Seppur condivisibile, la critica di Galantino sulle politiche in materia di immigrazione, risente di almeno tre limiti: è in ritardo, inappropriata e inopportuna.
In ritardo perché i mali denunciati connotano da oltre vent'anni il nostro sistema di gestione dei flussi migratori, retto da leggi, la Turco-Napolitano prima e la Bossi-Fini poi, che sono il parto dei tecnici del ministero dell'interno e concernono così solo gli aspetti burocratici sull'ingresso e la permanenza in Italia. Negli ultimi venti anni dove era la CEI?
Inappropriata, appunto, perché la CEI e le associazioni di natura cattolica che si occupano di immigrazione, negli ultimi venti anni hanno fatto parte di questo sistema lacunoso e paludoso, dove i soldi stanziati sono stati spesi per lo più male. Piuttosto che lavorare ad un sistema di diritti, doveri e regole che favorisse l'integrazione e prevenisse illegalità e sfruttamento, l'attenzione è stata posta sul lato dei servizi, cioè sulla convenzione da stipulare o l'affidamento da assegnare. Servizi peraltro anche inutili, con cui l'autorità pubblica, eccezion fatta della sanità, si è svuotata delle sue competenze sul campo.
Inadatta perché, seppure descriva problemi reali e gravi, giunge nel momento in cui l'opinione pubblica è meno disposta ad accoglierla e finisce per fare gli interessi dei demagoghi della paura, che giocano facile su fobie quali invasione, terrorismo e crisi economica.

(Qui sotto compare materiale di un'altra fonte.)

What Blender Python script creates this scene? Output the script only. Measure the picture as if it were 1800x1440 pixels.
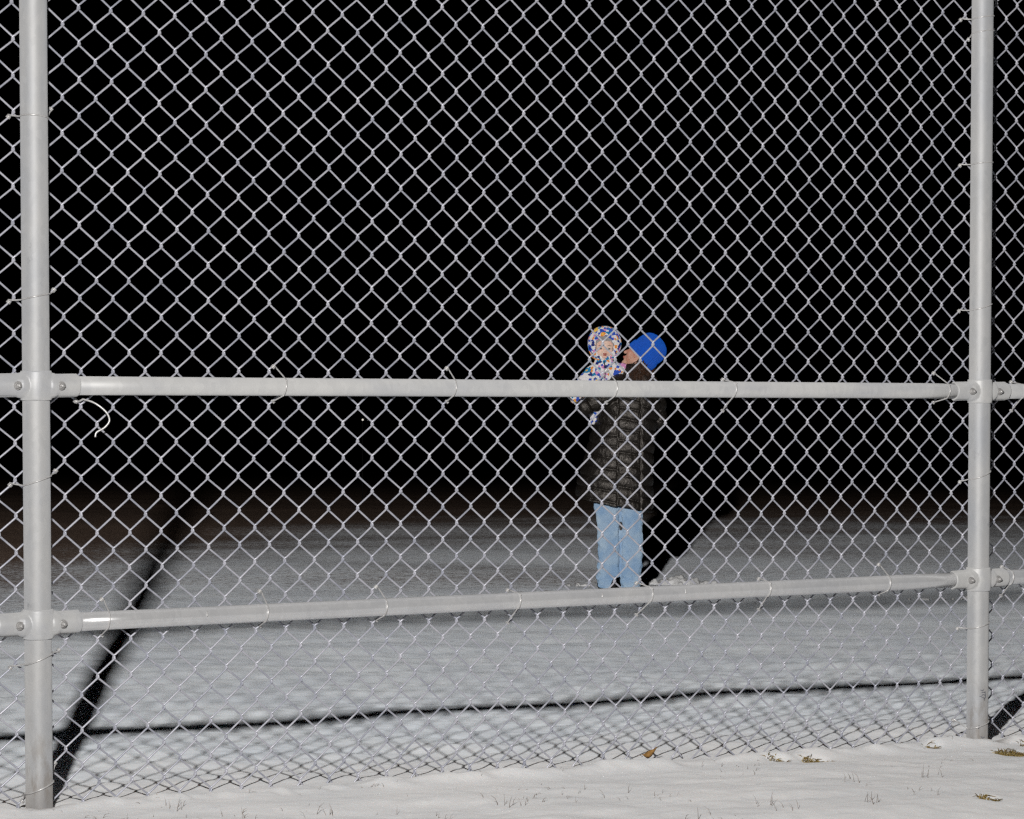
import bpy, math, random
import numpy as np
from mathutils import Vector, Matrix, noise as mnoise

random.seed(7)
RNG = np.random.default_rng(11)
S = bpy.context.scene
COL = S.collection
for o in list(bpy.data.objects):
    bpy.data.objects.remove(o)

# ------------------------------------------------------------------ camera
# world: x runs along the fence, y points away behind it, z up; the foot of the near post is the origin
YAW = math.radians(30.789)
CAM = Vector((-1.8116, -5.1055, 1.0915))
cd = bpy.data.cameras.new('camera')
cam = bpy.data.objects.new('camera', cd)
COL.objects.link(cam)
cam.location = CAM
cam.rotation_euler = (math.radians(90 - 2.2278), 0, -YAW)
cd.sensor_width = 36.0
cd.lens = 84.13
cd.clip_start = 0.05
cd.clip_end = 2000
S.camera = cam

# ------------------------------------------------------------------ night sky
W = bpy.data.worlds.new('World')
S.world = W
W.use_nodes = True
nt = W.node_tree
bg = nt.nodes['Background']
sky = nt.nodes.new('ShaderNodeTexSky')
sky.sky_type = 'NISHITA'
sky.sun_disc = False
sky.sun_elevation = math.radians(-14)
sky.sun_rotation = math.radians(200)
nt.links.new(sky.outputs[0], bg.inputs[0])
bg.inputs[1].default_value = 0.05

# ------------------------------------------------------------------ the photographer's flash, held up and ahead of the camera
FL = Vector((-1.693, -3.914, 1.867))
ld = bpy.data.lights.new('camera_flash', 'AREA')     # a tall narrow flash head: post shadows stay crisp, rail shadows soften
ld.shape = 'RECTANGLE'
ld.size = 0.085
ld.size_y = 0.13
ld.spread = math.radians(150)
flash = bpy.data.objects.new('camera_flash', ld)
COL.objects.link(flash)
flash.location = FL
aim = Vector((6.2, 7.9, 0.9))
flash.rotation_euler = (aim - FL).to_track_quat('-Z', 'Y').to_euler()
ld.energy = 4150
ld.color = (1.0, 0.978, 0.955)
ld.use_nodes = True
ln = ld.node_tree
em = ln.nodes['Emission']
fo = ln.nodes.new('ShaderNodeLightFalloff')
fo.inputs['Strength'].default_value = 1.0
fo.inputs['Smooth'].default_value = 600.0
ln.links.new(fo.outputs['Quadratic'], em.inputs['Strength'])

S.view_settings.view_transform = 'Standard'
S.view_settings.look = 'None'
S.view_settings.exposure = 0.0
S.view_settings.gamma = 1.0
S.view_settings.use_curve_mapping = False
S.render.engine = 'CYCLES'
S.cycles.use_denoising = False
S.cycles.max_bounces = 5
S.cycles.filter_width = 1.35


# ------------------------------------------------------------------ node helpers
class NT:
    def __init__(self, name):
        self.m = bpy.data.materials.new(name)
        self.m.use_nodes = True
        self.t = self.m.node_tree
        self.b = self.t.nodes['Principled BSDF']

    def n(self, typ, **kw):
        nd = self.t.nodes.new(typ)
        for k, v in kw.items():
            if k.startswith('_'):
                setattr(nd, k[1:], v)
            else:
                key = k.replace('__', ' ')
                nd.inputs[key].default_value = v
        return nd

    def l(self, a, b):
        self.t.links.new(a, b)

    def pos(self):
        return self.n('ShaderNodeNewGeometry').outputs['Position']

    def obj(self):
        return self.n('ShaderNodeTexCoord').outputs['Object']

    def scale(self, vec, s):
        nd = self.n('ShaderNodeMapping')
        nd.inputs['Scale'].default_value = s
        self.l(vec, nd.inputs['Vector'])
        return nd.outputs[0]

    def noise(self, vec, scale, detail=4, rough=0.55, dist=0.0):
        nd = self.n('ShaderNodeTexNoise', Scale=scale, Detail=detail, Roughness=rough, Distortion=dist)
        self.l(vec, nd.inputs['Vector'])
        return nd.outputs['Fac']

    def voro(self, vec, scale, feature='F1'):
        nd = self.n('ShaderNodeTexVoronoi', Scale=scale)
        nd.feature = feature
        self.l(vec, nd.inputs['Vector'])
        return nd

    def math(self, op, a, b=None, c=None, clamp=False):
        nd = self.t.nodes.new('ShaderNodeMath')
        nd.operation = op
        nd.use_clamp = clamp
        for i, v in enumerate((a, b, c)):
            if v is None:
                continue
            if isinstance(v, (int, float)):
                nd.inputs[i].default_value = v
            else:
                self.l(v, nd.inputs[i])
        return nd.outputs[0]

    def sstep(self, v, a, b, lo=0.0, hi=1.0):
        nd = self.t.nodes.new('ShaderNodeMapRange')
        nd.interpolation_type = 'SMOOTHSTEP'
        self.l(v, nd.inputs[0])
        for i, q in zip((1, 2, 3, 4), (a, b, lo, hi)):
            nd.inputs[i].default_value = q
        return nd.outputs[0]

    def ramp(self, fac, stops, interp='LINEAR'):
        nd = self.t.nodes.new('ShaderNodeValToRGB')
        cr = nd.color_ramp
        cr.interpolation = interp
        while len(cr.elements) < len(stops):
            cr.elements.new(0.5)
        for e, (p, c) in zip(cr.elements, stops):
            e.position = p
            e.color = (c[0], c[1], c[2], 1)
        self.l(fac, nd.inputs[0])
        return nd.outputs[0]

    def mix(self, fac, a, b, mode='MIX'):
        nd = self.t.nodes.new('ShaderNodeMix')
        nd.data_type = 'RGBA'
        nd.blend_type = mode
        for sock, v in ((nd.inputs[0], fac), (nd.inputs[6], a), (nd.inputs[7], b)):
            if isinstance(v, (int, float)):
                sock.default_value = v
            elif isinstance(v, tuple):
                sock.default_value = (v[0], v[1], v[2], 1)
            else:
                self.l(v, sock)
        return nd.outputs[2]

    def bump(self, h, strength, distance):
        nd = self.n('ShaderNodeBump', Strength=strength, Distance=distance)
        self.l(h, nd.inputs['Height'])
        self.l(nd.outputs[0], self.b.inputs['Normal'])
        return nd

    def color(self, v):
        if isinstance(v, tuple):
            self.b.inputs['Base Color'].default_value = (v[0], v[1], v[2], 1)
        else:
            self.l(v, self.b.inputs['Base Color'])

    def set(self, **kw):
        for k, v in kw.items():
            key = k.replace('__', ' ')
            if isinstance(v, (int, float)):
                self.b.inputs[key].default_value = v
            else:
                self.l(v, self.b.inputs[key])
        return self


def steel(name, col, dark, streak, rough, metal, dr=1.0):
    M = NT(name)
    p = M.pos()
    sp = M.voro(M.scale(p, (1, 1, 0.5)), 95)
    spangle = M.math('MULTIPLY', M.math('SUBTRACT', M.n('ShaderNodeSeparateColor').outputs[0], 0.5), 0)
    a = M.noise(M.scale(p, streak), 16, 5, 0.6)
    b = M.noise(p, 5, 4, 0.6)
    f = M.math('ADD', M.math('MULTIPLY', a, 0.6), M.math('MULTIPLY', b, 0.5))
    base = M.mix(M.sstep(f, 0.42, 0.75), col, dark)
    sc = M.n('ShaderNodeSeparateColor')
    M.l(sp.outputs['Color'], sc.inputs[0])
    base = M.mix(M.math('MULTIPLY', sc.outputs[0], 0.14), base, tuple(c * 0.6 for c in dark))
    M.color(base)
    M.set(Metallic=metal, Roughness=rough)
    M.b.inputs['Diffuse Roughness'].default_value = dr
    M.bump(M.noise(p, 160, 3), 0.12, 0.001)
    return M


def post_material():
    M = steel('galvanised_post', (0.58, 0.58, 0.575), (0.48, 0.495, 0.52), (1, 1, 0.10), 0.62, 0.30)
    # mud splashed round the foot, dark scuffs higher up
    p = M.pos()
    sx = M.n('ShaderNodeSeparateXYZ')
    M.l(p, sx.inputs[0])
    h = M.math('ADD', sx.outputs[2], M.math('MULTIPLY', sx.outputs[0], 0.0394))
    n1 = M.noise(M.scale(p, (1, 1, 0.35)), 42, 5, 0.65)
    mud = M.math('MULTIPLY', M.sstep(h, 0.02, 0.24, 1, 0), M.sstep(n1, 0.44, 0.66))
    foot = M.math('MULTIPLY', M.sstep(h, 0.0, 0.10, 1, 0), 0.45)
    scuff = M.math('MULTIPLY', M.sstep(M.noise(M.scale(p, (1, 1, 0.5)), 26, 6, 0.7), 0.62, 0.74), 0.5)
    old = M.b.inputs['Base Color'].links[0].from_socket
    c = M.mix(M.math('MULTIPLY', mud, 0.55), old, (0.26, 0.215, 0.17))
    c = M.mix(foot, c, (0.36, 0.33, 0.30))
    c = M.mix(scuff, c, (0.24, 0.25, 0.27))
    M.color(c)
    return M.m


def low_rail_material():
    # shinier pipe: its underside mirrors the bright snow, its upper side the black sky
    return steel('bright_galvanised_rail', (0.80, 0.80, 0.80), (0.68, 0.69, 0.71), (0.12, 1, 1), 0.24, 0.45).m


def rail_material():
    return steel('galvanised_rail', (0.70, 0.70, 0.69), (0.57, 0.58, 0.60), (0.12, 1, 1), 0.60, 0.25).m


def wire_material():
    M = NT('galvanised_wire')
    p = M.pos()
    b = M.noise(p, 22, 4, 0.6)
    M.color(M.mix(M.sstep(b, 0.38, 0.66), (0.635, 0.635, 0.69), (0.47, 0.485, 0.555)))
    M.set(Metallic=0.4, Roughness=0.45)
    M.b.inputs['Diffuse Roughness'].default_value = 1.0
    return M.m


def plain(name, col, rough=0.6, metal=0.0, var=0.25, scale=30, bump=0.0, dr=0.5):
    M = NT(name)
    p = M.obj()
    n1 = M.noise(p, scale, 4, 0.6)
    d = tuple(c * (1 - var) for c in col)
    M.color(M.mix(M.sstep(n1, 0.35, 0.65), col, d))
    M.set(Roughness=rough, Metallic=metal)
    M.b.inputs['Diffuse Roughness'].default_value = dr
    if bump:
        M.bump(M.noise(p, scale * 4, 4), bump, 0.003)
    return M.m


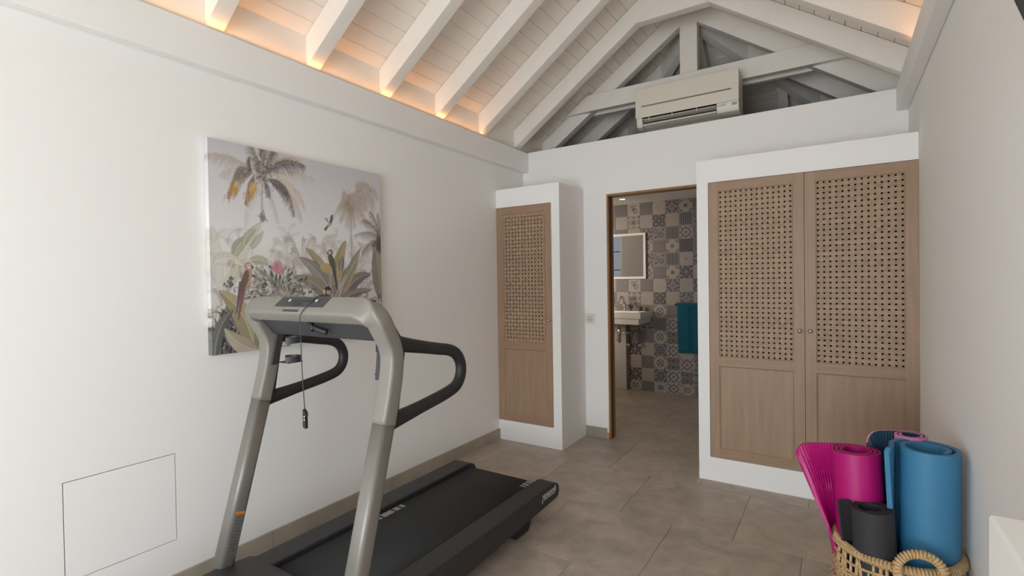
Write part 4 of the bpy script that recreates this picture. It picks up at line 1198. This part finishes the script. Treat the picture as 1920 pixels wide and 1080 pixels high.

Detto questo, le parole del Papa sono bellissime ed è un bene che siano ripetute ad ogni omelia, ma è anche vero che da parte della Chiesa Cattolica manca un po' il buon esempio, con le iniziative sul territorio che ci sono, ma lasciate alla buona volontà di parroci e parrocchiani che dal Vaticano non ricevono il becco di un quattrino, anzi lo versano. Il primo esame di coscienza, la CEI, dovrebbe farselo in casa propria.